Graveyard, Churchtown, Co. Cork
Co. Cork |
Burial Grounds
A Church of Ireland parish church that began life, if local tradition is to be believed, as a coffee house is unusual enough.
That a tower and belfry were added when the building was consecrated in 1792 suggests a fairly pragmatic attitude to ecclesiastical architecture in north Cork at the time. The church was demolished in 1894, and today there is no visible surface trace of it at all. What remains, roughly 450 metres to the west-south-west of Churchtown village, is a walled graveyard sitting quietly in open pasture, its interior slightly raised above the surrounding ground and heavily overgrown, the uneven surface hinting at what lies beneath the grass.

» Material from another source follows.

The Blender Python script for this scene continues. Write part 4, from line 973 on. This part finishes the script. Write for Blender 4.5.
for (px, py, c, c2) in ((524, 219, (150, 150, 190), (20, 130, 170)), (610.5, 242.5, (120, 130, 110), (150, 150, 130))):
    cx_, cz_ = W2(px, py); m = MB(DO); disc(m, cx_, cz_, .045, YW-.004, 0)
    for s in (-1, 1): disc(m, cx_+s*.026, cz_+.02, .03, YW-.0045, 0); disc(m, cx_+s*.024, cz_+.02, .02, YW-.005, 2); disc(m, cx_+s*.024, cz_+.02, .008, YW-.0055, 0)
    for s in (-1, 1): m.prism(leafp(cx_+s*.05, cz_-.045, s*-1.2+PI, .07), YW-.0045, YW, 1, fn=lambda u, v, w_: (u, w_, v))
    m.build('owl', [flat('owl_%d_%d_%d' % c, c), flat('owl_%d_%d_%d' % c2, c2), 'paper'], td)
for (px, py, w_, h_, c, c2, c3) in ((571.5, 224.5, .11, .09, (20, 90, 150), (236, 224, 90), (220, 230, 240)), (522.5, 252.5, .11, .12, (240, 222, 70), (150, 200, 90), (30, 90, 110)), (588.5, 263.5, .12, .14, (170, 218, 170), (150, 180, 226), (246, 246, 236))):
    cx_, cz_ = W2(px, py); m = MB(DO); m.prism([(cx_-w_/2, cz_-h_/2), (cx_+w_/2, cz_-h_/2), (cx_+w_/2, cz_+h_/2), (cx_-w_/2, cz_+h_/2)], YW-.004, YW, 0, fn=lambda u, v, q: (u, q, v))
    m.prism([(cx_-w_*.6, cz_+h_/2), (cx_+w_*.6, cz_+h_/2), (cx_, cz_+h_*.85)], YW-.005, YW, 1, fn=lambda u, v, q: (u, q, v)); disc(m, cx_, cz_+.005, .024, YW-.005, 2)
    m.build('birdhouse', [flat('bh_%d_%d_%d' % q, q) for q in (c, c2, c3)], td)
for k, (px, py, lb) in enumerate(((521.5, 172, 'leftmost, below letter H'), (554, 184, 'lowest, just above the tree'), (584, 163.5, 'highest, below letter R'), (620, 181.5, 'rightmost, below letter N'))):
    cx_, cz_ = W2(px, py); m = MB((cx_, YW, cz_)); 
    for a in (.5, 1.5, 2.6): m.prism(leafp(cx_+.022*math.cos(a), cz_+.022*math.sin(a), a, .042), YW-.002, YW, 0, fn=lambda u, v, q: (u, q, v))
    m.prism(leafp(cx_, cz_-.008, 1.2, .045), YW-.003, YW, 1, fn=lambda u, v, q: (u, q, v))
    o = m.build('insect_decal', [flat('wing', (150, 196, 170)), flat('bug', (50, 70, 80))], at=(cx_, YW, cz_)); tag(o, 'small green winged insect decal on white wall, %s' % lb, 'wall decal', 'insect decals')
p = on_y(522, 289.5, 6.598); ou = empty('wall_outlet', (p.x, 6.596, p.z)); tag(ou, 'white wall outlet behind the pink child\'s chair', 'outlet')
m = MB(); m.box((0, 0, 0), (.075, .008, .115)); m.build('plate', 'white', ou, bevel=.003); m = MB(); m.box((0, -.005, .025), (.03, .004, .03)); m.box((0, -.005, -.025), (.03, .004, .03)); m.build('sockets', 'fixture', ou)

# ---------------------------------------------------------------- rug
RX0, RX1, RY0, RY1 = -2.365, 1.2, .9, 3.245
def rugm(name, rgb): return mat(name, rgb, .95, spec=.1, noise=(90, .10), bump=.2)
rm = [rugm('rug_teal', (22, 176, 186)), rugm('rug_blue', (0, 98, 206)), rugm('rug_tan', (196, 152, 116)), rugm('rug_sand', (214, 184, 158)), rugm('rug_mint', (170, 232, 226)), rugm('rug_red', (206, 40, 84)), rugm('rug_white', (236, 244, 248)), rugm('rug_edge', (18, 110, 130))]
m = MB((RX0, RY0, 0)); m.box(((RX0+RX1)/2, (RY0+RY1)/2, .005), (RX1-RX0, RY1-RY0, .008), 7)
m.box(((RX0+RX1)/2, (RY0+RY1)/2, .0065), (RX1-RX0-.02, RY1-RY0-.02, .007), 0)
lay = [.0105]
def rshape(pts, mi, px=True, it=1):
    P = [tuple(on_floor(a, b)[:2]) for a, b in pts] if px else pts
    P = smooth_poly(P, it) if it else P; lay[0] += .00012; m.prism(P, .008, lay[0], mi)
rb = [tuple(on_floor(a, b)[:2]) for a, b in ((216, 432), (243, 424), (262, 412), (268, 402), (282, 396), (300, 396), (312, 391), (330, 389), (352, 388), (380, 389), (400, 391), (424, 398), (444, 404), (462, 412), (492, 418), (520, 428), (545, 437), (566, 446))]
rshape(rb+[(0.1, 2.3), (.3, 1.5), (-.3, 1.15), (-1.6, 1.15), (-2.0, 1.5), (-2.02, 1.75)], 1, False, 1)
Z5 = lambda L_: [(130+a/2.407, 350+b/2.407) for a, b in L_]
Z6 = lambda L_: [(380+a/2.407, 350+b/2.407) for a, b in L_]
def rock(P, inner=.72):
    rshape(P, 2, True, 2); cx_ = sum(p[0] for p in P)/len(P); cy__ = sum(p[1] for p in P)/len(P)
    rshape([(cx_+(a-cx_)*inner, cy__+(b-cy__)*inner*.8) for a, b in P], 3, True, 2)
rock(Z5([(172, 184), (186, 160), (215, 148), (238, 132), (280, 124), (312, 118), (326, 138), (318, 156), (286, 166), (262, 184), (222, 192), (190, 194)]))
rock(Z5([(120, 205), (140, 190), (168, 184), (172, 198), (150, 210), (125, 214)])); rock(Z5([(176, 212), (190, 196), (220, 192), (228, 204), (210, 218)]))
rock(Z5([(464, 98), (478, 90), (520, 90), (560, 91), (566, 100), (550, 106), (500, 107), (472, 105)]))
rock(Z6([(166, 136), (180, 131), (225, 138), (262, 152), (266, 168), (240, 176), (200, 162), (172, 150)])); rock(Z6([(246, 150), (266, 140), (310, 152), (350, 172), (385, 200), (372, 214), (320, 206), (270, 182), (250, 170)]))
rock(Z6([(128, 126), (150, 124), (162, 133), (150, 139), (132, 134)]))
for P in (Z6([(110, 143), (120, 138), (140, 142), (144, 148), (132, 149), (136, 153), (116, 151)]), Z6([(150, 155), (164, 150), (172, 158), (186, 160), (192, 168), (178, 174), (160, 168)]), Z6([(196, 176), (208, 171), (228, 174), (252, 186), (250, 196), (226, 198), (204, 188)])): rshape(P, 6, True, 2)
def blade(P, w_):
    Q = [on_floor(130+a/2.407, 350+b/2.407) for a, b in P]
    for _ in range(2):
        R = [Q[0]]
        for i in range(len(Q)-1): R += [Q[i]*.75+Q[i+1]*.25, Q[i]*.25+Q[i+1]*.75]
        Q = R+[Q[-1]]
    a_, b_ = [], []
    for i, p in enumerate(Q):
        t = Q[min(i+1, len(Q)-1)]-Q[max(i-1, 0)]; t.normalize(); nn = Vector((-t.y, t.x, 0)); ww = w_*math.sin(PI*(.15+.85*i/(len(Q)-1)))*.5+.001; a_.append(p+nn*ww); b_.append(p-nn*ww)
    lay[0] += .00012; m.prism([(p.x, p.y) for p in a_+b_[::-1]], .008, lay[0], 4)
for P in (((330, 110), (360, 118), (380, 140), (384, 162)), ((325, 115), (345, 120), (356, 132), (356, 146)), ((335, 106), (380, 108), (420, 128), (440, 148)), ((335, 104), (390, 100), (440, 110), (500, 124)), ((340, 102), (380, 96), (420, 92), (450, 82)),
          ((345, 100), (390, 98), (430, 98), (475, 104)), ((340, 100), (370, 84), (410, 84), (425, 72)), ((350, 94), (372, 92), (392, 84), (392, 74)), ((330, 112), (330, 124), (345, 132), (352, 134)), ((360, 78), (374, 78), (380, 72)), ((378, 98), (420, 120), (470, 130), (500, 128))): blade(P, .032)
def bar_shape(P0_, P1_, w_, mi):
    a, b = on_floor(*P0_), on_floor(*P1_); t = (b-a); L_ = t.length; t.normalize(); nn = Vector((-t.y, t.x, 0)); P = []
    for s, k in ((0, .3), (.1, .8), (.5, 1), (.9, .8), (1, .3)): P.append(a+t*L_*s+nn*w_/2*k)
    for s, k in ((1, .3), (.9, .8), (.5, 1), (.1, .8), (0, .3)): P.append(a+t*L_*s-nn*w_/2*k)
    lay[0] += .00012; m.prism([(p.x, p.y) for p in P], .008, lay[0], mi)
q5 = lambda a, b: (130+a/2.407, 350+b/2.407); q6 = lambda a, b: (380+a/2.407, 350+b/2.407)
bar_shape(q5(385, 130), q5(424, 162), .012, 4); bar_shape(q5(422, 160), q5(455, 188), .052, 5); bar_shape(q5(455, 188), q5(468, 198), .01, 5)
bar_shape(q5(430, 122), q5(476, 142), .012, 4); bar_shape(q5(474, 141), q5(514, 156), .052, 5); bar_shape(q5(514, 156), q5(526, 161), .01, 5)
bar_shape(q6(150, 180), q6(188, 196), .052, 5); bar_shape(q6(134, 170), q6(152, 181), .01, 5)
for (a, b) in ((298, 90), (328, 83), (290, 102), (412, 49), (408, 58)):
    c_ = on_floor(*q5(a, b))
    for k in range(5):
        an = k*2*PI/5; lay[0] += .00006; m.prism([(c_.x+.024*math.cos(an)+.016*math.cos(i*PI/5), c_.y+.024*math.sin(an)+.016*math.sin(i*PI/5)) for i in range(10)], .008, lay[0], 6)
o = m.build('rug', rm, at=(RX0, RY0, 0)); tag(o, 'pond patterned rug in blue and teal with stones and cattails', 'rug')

The 1842 Ordnance Survey six-inch map recorded the site as a wooded area of considerable size, with the cruciform church at its centre. By the time the 1905 revision was made, the woodland had gone, the church had been demolished, and the mapmakers recorded simply a graveyard of roughly forty metres square. The enclosing earthen bank, which stands about 1.5 metres high and is stone-faced on the inner north and east sides and on the outer west side, also serves as a townland boundary along its southern edge. The entrance is on the east side, through a gate flanked by stone-built mortared piers. Inside, the visible monuments include an altar tomb dated 1859, a chest tomb of 1845, and an unmarked vault; two low burial markers survive near the north-west corner. Grove White, writing in his multi-volume survey of Cork between 1905 and 1925, preserved the tradition about the coffee-house origins, which might otherwise have been lost entirely alongside the building itself.